On 04/01/2018 04:54 PM, Sandra Loosemore wrote:
On 04/01/2018 02:56 PM, Joel Sherrill wrote:


On Sun, Apr 1, 2018, 3:16 PM Gerald Pfeifer <ger...@pfeifer.com
<mailto:ger...@pfeifer.com>> wrote:

    And now to the most important question of all. ;-)  Should we use
    "file name" or "filename" when referring to the name of a file?

    Our docs currently are about even and I think it would be good to
    settle on one?

       % grep "filename" $GCC/gcc/doc/*.texi | wc -l
       92
       % grep "file name" $GCC/gcc/doc/*.texi | wc -l
       103

    (Once we have consensus, I'll add that to codingconventions.html
    and start by making the web pages consistent.)
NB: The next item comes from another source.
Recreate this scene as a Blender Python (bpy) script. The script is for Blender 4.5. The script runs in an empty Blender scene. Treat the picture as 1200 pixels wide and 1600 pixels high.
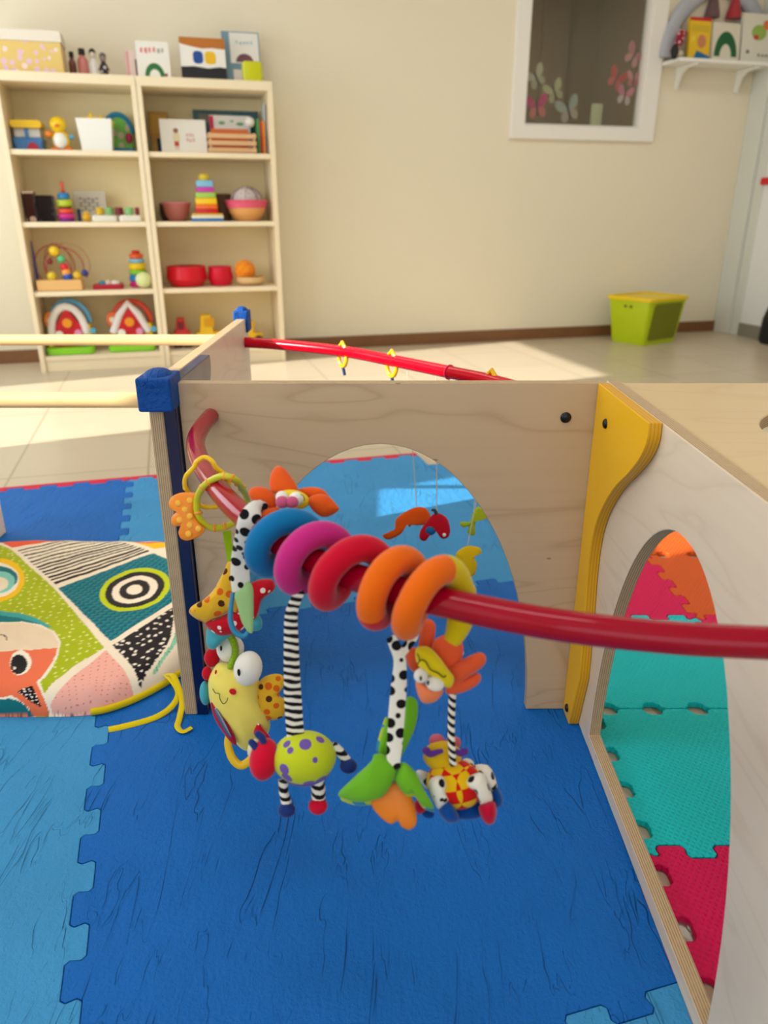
import bpy, bmesh, math, random
from math import sin, cos, pi, radians, sqrt, atan2, floor
from mathutils import Vector, Matrix
from mathutils.geometry import tessellate_polygon
import numpy as np
random.seed(7)
SC = bpy.context.scene
COL = SC.collection

# ------------------------------------------------------------------ camera
FPX = 1169.0
PIT = radians(21.9)
CAM = Vector((0, 0, .8346))
RIGHT = Vector((1, 0, 0)); UP = Vector((0, sin(PIT), cos(PIT))); FWD = Vector((0, cos(PIT), -sin(PIT)))
cd = bpy.data.cameras.new('camera'); co = bpy.data.objects.new('camera', cd); COL.objects.link(co)
co.location = CAM; co.rotation_euler = (pi / 2 - PIT, 0, 0)
cd.sensor_fit = 'VERTICAL'; cd.sensor_height = 36.0; cd.lens = FPX / 1600 * 36.0
cd.clip_start = .02; cd.clip_end = 60
cd.dof.use_dof = True; cd.dof.focus_distance = 1.05; cd.dof.aperture_fstop = 4.6
SC.camera = co
SC.view_settings.view_transform = 'Standard'; SC.view_settings.look = 'None'
SC.view_settings.gamma = 1; SC.view_settings.use_curve_mapping = False
SC.view_settings.exposure = 0.25
SC.cycles.max_bounces = 8; SC.cycles.diffuse_bounces = 4; SC.cycles.glossy_bounces = 3
SC.cycles.transparent_max_bounces = 8; SC.cycles.sample_clamp_indirect = 6

# room frame: turned 15.5 degrees against the play furniture; p runs along the back wall, q towards it
RA = radians(15.5)
RU = Vector((cos(RA), sin(RA), 0)); RN = Vector((-sin(RA), cos(RA), 0)); RO = Vector((0, 5.055, 0))
PO = RU.dot(RO); QO = RN.dot(RO)
def room(p, q, z=0): return RU * (p + PO) + RN * (q + QO) + Vector((0, 0, z))
P0, P1, Q0, HC = -3.2, 2.62, -7.2, 2.75

# ------------------------------------------------------------------ light
wd = bpy.data.worlds.new('sky'); SC.world = wd; wd.use_nodes = True
bg = wd.node_tree.nodes['Background']; bg.inputs[0].default_value = (.80, .90, 1, 1); bg.inputs[1].default_value = 1.0
SUN_EL = radians(27)
sd = bpy.data.lights.new('sun', 'SUN'); so = bpy.data.objects.new('sun', sd); COL.objects.link(so)
so.rotation_euler = Vector((.894 * cos(SUN_EL), .447 * cos(SUN_EL), -sin(SUN_EL))).to_track_quat('-Z', 'Y').to_euler()
sd.energy = 7.0; sd.angle = radians(.6); sd.color = (1, .95, .86)
def area(name, p, q, z, sx, sy, direction, power, color):
    ld = bpy.data.lights.new(name, 'AREA'); lo = bpy.data.objects.new(name, ld); COL.objects.link(lo)
    ld.shape = 'RECTANGLE'; ld.size = sx; ld.size_y = sy; ld.energy = power; ld.color = color
    lo.location = room(p, q, z); lo.rotation_euler = Vector(direction).to_track_quat('-Z', 'Z').to_euler()
    return lo
WIN = [(-2.09, -.877), (-3.995, -3.19)]           # window spans in the wall on the sun's side (along q)
WZ0, WZ1 = (.30, 1.15), 2.19
area('window_and_fill_light', P0 + .04, -1.48, 1.25, 1.2, 1.85, RU, 21, (.88, .95, 1))
area('window_and_fill_light', P0 + .04, -3.6, 1.66, .78, 1.0, RU, 13, (.88, .95, 1))
area('window_and_fill_light', P0 + .04, -5.6, 1.45, 1.9, 1.7, RU, 6, (.88, .95, 1))  # no window here: fill light added on the solid wall
area('rear_window_daylight', -1.9, Q0 + .04, 1.45, 2.4, 1.7, RN, 11, (.93, .97, 1))
for lp, lq in ((-1.6, -1.7), (1.3, -1.7), (-1.6, -4.4), (1.3, -4.4)):
    area('ceiling_fill', lp, lq, HC - .03, 1.2, .3, (0, 0, -1), 8.0, (.97, .98, 1))  # unseen overhead fill lights, added to brighten the room

# ------------------------------------------------------------------ materials
def lin(c):
    return tuple(((v / 255) / 12.92 if v / 255 <= .04045 else ((v / 255 + .055) / 1.055) ** 2.4) for v in c) + (1,)
MATS = {}
class NT:
    """small wrapper round a material's node tree"""
    def __init__(s, name):
        s.m = bpy.data.materials.new(name); s.m.use_nodes = True; s.t = s.m.node_tree
        s.b = s.t.nodes['Principled BSDF']; s.o = s.t.nodes['Material Output']
    def n(s, kind, **kw):
        nd = s.t.nodes.new(kind)
        for k, v in kw.items(): setattr(nd, k, v)
        return nd
    def l(s, a, b): s.t.links.new(a, b)
    def coord(s, kind='Object', scale=(1, 1, 1), rot=(0, 0, 0), loc=(0, 0, 0)):
        tc = s.n('ShaderNodeTexCoord'); mp = s.n('ShaderNodeMapping')
        mp.inputs['Scale'].default_value = scale; mp.inputs['Rotation'].default_value = rot; mp.inputs['Location'].default_value = loc
        s.l(tc.outputs[kind], mp.inputs[0]); return mp.outputs[0]
    def math(s, op, a, b=None, c=None):
        nd = s.n('ShaderNodeMath', operation=op)
        for i, v in enumerate((a, b, c)):
            if v is None: continue
            if isinstance(v, (int, float)): nd.inputs[i].default_value = v
            else: s.l(v, nd.inputs[i])
        return nd.outputs[0]
    def noise(s, vec, scale, detail=3, rough=.5, dist=0):
        nd = s.n('ShaderNodeTexNoise'); s.l(vec, nd.inputs['Vector'])
        nd.inputs['Scale'].default_value = scale; nd.inputs['Detail'].default_value = detail
        nd.inputs['Roughness'].default_value = rough; nd.inputs['Distortion'].default_value = dist
        return nd.outputs[0]
    def mix(s, f, a, b):
        nd = s.n('ShaderNodeMix', data_type='RGBA')
        if isinstance(f, (int, float)): nd.inputs[0].default_value = f
        else: s.l(f, nd.inputs[0])
        for i, v in ((6, a), (7, b)):
            if isinstance(v, tuple): nd.inputs[i].default_value = v
            else: s.l(v, nd.inputs[i])
        return nd.outputs[2]
    def ramp(s, f, stops, interp='LINEAR'):
        nd = s.n('ShaderNodeValToRGB'); cr = nd.color_ramp; cr.interpolation = interp
        while len(cr.elements) < len(stops): cr.elements.new(.5)
        for e, (p, c) in zip(cr.elements, stops): e.position = p; e.color = c
        s.l(f, nd.inputs[0]); return nd.outputs[0]
    def bump(s, h, strength=.3, dist=.002):
        nd = s.n('ShaderNodeBump'); nd.inputs['Strength'].default_value = strength; nd.inputs['Distance'].default_value = dist
        s.l(h, nd.inputs['Height']); s.l(nd.outputs[0], s.b.inputs['Normal'])
    def base(s, c):
        if isinstance(c, tuple): s.b.inputs['Base Color'].default_value = c
        else: s.l(c, s.b.inputs['Base Color'])
    def set(s, **kw):
        for k, v in kw.items(): s.b.inputs[k].default_value = v
        return s.m

def solid(rgb, rough=.5, metal=0, coat=0, name=None, spec=.4):
    key = ('s', rgb, rough, metal, coat, spec)
    if key not in MATS:
        t = NT(name or 'paint_%d_%d_%d' % rgb); t.base(lin(rgb))
        nz = t.noise(t.coord(), 40, 2); t.l(t.math('MULTIPLY_ADD', nz, .1, rough - .05), t.b.inputs['Roughness'])
        t.set(Metallic=metal); t.b.inputs['Specular IOR Level'].default_value = spec; t.b.inputs['Coat Weight'].default_value = coat
        MATS[key] = t.m
    return MATS[key]
def fabric_finish(t, fine=620, strength=.5):
    h = t.noise(t.coord(), fine, 2); h2 = t.noise(t.coord(), 60, 2)
    t.bump(t.math('ADD', h, t.math('MULTIPLY', h2, 1.5)), strength, .0008)
    t.set(Roughness=.9); t.b.inputs['Sheen Weight'].default_value = .25; t.b.inputs['Sheen Roughness'].default_value = .4
    t.b.inputs['Specular IOR Level'].default_value = .2
    return t.m
def plush(rgb):
    key = ('pl', rgb)
    if key not in MATS:
        t = NT('plush_%d_%d_%d' % rgb); t.base(lin(rgb)); MATS[key] = fabric_finish(t)
    return MATS[key]
def dots(base, dot, scale=60, size=.33, dot2=None, rand=.7):
    key = ('d', base, dot, scale, size, dot2)
    if key not in MATS:
        t = NT('dotted_cloth'); v = t.n('ShaderNodeTexVoronoi'); t.l(t.coord(), v.inputs['Vector'])
        v.inputs['Scale'].default_value = scale; v.inputs['Randomness'].default_value = rand
        f = t.math('LESS_THAN', v.outputs['Distance'], size)
        dc = lin(dot)
        if dot2:
            sp = t.n('ShaderNodeSeparateColor'); t.l(v.outputs['Color'], sp.inputs[0])
            dc = t.mix(t.math('GREATER_THAN', sp.outputs[0], .5), lin(dot), lin(dot2))
        t.base(t.mix(f, lin(base), dc)); MATS[key] = fabric_finish(t)
    return MATS[key]
def stripes(a, b, period, direction=(0, 0, 1), duty=.5, wob=.12):
    key = ('st', a, b, period, direction, duty)
    if key not in MATS:
        t = NT('striped_cloth'); c = t.coord(); d = t.n('ShaderNodeVectorMath', operation='DOT_PRODUCT')
        t.l(c, d.inputs[0]); d.inputs[1].default_value = direction
        w = t.math('ADD', t.math('DIVIDE', d.outputs['Value'], period), t.math('MULTIPLY', t.noise(c, 90, 1), wob * 4))
        f = t.math('GREATER_THAN', t.math('FRACT', w), duty)
        t.base(t.mix(f, lin(a), lin(b))); MATS[key] = fabric_finish(t)
    return MATS[key]
def checks(a, b, scale):
    key = ('ck', a, b, scale)
    if key not in MATS:
        t = NT('checked_cloth'); n = t.n('ShaderNodeTexChecker'); t.l(t.coord(rot=(.3, .2, .75)), n.inputs[0])
        n.inputs[1].default_value = lin(a); n.inputs[2].default_value = lin(b); n.inputs[3].default_value = scale
        t.base(n.outputs[0]); MATS[key] = fabric_finish(t)
    return MATS[key]
def wood(name, c0, c1, line, grain='x', rough=.42, figure=1.0):
    t = NT(name)
    sc = {'x': (1.3, 5, 6), 'y': (5, 1.3, 7), 'z': (6, 6, 1.1)}[grain]
    fine = {'x': (3, 160, 160), 'y': (160, 3, 160), 'z': (160, 160, 3)}[grain]
    c = t.coord(scale=sc); n1 = t.noise(c, 1.0, 3, .45, .6)
    fr = t.math('FRACT', t.math('MULTIPLY', n1, 11)); ln = t.math('LESS_THAN', fr, .07)
    ln2 = t.math('MULTIPLY', t.math('POWER', t.math('ABSOLUTE', t.math('SUBTRACT', t.math('MULTIPLY', fr, 2), 1)), 5), .34 * figure)
    n2 = t.noise(t.coord(scale=fine), 1, 3); n3 = t.noise(t.coord(), 2.2, 2)
    m = t.mix(t.math('MULTIPLY_ADD', n2, .5, t.math('MULTIPLY', n3, .5)), lin(c0), lin(c1))
    m = t.mix(ln2, m, lin(line)); m = t.mix(t.math('MULTIPLY', ln, .10 * figure), m, lin(line))
    # little dark knots and mineral streaks
    v = t.n('ShaderNodeTexVoronoi'); t.l(t.coord(scale={'x': (9, 14, 22), 'y': (14, 9, 22), 'z': (14, 14, 9)}[grain]), v.inputs[0]); v.inputs['Scale'].default_value = 1
    k = t.math('MULTIPLY', t.math('LESS_THAN', v.outputs['Distance'], .05), .55 * figure)
    t.base(t.mix(k, m, lin((110, 80, 55)))); t.bump(n2, .05, .001); t.set(Roughness=rough)
    t.b.inputs['Coat Weight'].default_value = .12
    return t.m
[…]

Searching and looking at online dictionaries, it  looks like filename
is the currently preferred form.

The C and C++ standards documents use "file name"; there are other
places ("bit-field") where the GCC manual has adopted the C standard
terminology.

In this case it might be more appropriate to adopt the POSIX
conventions, since I suspect most of the uses in the GCC documentation
refer to the host environment rather than the target language.  This
looks like the POSIX glossary:

http://pubs.opengroup.org/onlinepubs/9699919799/basedefs/V1_chap03.html

Here "filename" is given as the correct spelling, except that that
glossary distinguishes between "filename" and "pathname" (a "filename"
is the same as a "pathname component").  So perhaps many of the "file
name"/"filename" uses in the GCC manual ought to be "pathname" instead?
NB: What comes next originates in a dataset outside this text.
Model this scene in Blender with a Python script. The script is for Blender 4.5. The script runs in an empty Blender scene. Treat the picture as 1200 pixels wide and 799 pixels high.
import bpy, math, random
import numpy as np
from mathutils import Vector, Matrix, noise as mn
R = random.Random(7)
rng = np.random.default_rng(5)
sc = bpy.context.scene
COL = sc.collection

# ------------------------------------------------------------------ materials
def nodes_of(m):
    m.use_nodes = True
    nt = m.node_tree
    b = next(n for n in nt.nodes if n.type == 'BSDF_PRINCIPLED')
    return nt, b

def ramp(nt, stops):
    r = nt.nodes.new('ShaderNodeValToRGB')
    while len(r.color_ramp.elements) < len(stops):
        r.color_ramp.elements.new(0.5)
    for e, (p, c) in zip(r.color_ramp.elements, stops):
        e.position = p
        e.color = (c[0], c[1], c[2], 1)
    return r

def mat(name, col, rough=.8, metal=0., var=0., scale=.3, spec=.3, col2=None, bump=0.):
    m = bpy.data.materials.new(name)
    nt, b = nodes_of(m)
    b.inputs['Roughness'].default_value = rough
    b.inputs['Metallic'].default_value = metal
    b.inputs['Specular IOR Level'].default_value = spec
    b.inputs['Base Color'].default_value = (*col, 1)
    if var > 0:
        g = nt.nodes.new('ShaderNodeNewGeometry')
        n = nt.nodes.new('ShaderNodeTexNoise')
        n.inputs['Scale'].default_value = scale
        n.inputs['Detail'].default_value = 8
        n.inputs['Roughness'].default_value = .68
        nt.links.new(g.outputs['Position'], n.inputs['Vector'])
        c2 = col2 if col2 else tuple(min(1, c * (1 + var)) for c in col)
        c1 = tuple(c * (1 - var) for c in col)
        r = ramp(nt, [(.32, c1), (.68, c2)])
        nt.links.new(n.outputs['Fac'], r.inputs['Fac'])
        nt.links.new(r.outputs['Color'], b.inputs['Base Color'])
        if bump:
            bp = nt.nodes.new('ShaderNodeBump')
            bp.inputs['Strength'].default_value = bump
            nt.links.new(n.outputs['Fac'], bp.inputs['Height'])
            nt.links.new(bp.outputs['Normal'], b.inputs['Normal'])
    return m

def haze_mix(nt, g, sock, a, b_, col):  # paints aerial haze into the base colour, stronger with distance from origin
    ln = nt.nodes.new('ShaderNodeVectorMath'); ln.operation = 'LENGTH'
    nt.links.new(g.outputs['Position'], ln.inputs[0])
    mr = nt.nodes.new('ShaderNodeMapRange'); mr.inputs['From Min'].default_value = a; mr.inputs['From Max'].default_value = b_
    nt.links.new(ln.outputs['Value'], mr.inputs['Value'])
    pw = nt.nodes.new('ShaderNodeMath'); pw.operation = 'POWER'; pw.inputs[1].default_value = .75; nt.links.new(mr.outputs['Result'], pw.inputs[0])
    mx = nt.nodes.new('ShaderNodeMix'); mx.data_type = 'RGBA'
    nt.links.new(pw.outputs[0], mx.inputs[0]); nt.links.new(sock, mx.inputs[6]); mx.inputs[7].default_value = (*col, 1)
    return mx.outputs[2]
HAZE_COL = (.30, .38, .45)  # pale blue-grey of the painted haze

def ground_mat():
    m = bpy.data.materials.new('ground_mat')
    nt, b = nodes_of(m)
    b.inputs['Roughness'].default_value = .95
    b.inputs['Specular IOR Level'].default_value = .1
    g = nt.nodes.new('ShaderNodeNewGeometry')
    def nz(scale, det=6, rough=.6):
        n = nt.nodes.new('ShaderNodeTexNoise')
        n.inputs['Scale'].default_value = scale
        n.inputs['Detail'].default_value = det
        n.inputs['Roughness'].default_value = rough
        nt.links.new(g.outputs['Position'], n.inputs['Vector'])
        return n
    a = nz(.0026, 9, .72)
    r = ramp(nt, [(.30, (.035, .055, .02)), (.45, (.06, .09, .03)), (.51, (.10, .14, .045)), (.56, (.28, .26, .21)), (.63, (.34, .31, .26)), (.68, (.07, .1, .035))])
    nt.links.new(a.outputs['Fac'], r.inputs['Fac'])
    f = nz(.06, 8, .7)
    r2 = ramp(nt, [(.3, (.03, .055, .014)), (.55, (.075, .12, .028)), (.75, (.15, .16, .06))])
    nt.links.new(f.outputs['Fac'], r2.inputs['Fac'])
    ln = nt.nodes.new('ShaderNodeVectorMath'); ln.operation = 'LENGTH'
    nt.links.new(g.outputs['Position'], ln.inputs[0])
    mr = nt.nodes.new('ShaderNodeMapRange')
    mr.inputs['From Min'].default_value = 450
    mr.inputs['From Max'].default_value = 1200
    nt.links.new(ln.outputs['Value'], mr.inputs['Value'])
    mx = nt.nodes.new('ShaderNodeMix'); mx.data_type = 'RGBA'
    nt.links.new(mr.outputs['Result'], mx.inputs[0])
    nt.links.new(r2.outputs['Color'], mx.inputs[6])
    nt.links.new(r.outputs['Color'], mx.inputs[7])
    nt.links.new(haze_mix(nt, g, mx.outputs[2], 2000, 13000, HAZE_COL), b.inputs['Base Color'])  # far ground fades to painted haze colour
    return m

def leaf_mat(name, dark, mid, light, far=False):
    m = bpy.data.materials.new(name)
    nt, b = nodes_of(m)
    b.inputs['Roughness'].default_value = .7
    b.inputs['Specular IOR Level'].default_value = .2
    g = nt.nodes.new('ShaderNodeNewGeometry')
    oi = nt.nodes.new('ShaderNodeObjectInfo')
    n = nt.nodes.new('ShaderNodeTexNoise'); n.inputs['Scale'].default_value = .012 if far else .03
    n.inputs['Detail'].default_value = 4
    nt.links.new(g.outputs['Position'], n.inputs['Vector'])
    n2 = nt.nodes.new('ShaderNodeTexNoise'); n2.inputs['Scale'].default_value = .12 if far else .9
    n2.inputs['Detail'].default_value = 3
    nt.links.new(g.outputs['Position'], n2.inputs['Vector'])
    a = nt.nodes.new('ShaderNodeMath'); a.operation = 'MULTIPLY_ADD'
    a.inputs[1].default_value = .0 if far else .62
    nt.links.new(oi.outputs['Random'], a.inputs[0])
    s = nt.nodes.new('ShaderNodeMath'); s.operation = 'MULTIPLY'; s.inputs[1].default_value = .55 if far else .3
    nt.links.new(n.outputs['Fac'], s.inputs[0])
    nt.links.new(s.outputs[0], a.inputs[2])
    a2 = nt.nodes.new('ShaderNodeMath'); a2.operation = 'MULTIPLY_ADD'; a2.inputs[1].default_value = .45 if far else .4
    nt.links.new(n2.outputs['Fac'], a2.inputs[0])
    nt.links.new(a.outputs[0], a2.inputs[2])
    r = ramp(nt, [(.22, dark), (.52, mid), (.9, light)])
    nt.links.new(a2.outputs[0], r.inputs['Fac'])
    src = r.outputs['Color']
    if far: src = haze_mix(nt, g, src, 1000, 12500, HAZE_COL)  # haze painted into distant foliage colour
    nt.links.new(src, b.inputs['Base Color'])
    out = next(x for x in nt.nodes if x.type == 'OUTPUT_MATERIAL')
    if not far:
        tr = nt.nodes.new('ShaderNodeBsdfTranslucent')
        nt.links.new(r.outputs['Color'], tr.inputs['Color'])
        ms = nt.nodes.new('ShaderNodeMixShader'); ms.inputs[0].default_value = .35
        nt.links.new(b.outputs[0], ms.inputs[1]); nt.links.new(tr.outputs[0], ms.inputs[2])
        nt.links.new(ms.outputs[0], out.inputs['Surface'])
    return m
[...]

I don't have an opinion on how to spell it but I would like
to suggest that once a decision is made and the documentation
converges on the same spelling we make it a goal to also add
a script to enforce it.   That way it stays consistent and
authors as well as reviewers can focus on the substance of
our changes rather than on the minutia of which equivalent
form to choose.

Martin

PS Incidentally, also unlike C and C++, POSIX prefers
the hyphen in side-effect to the non-hyphenated form.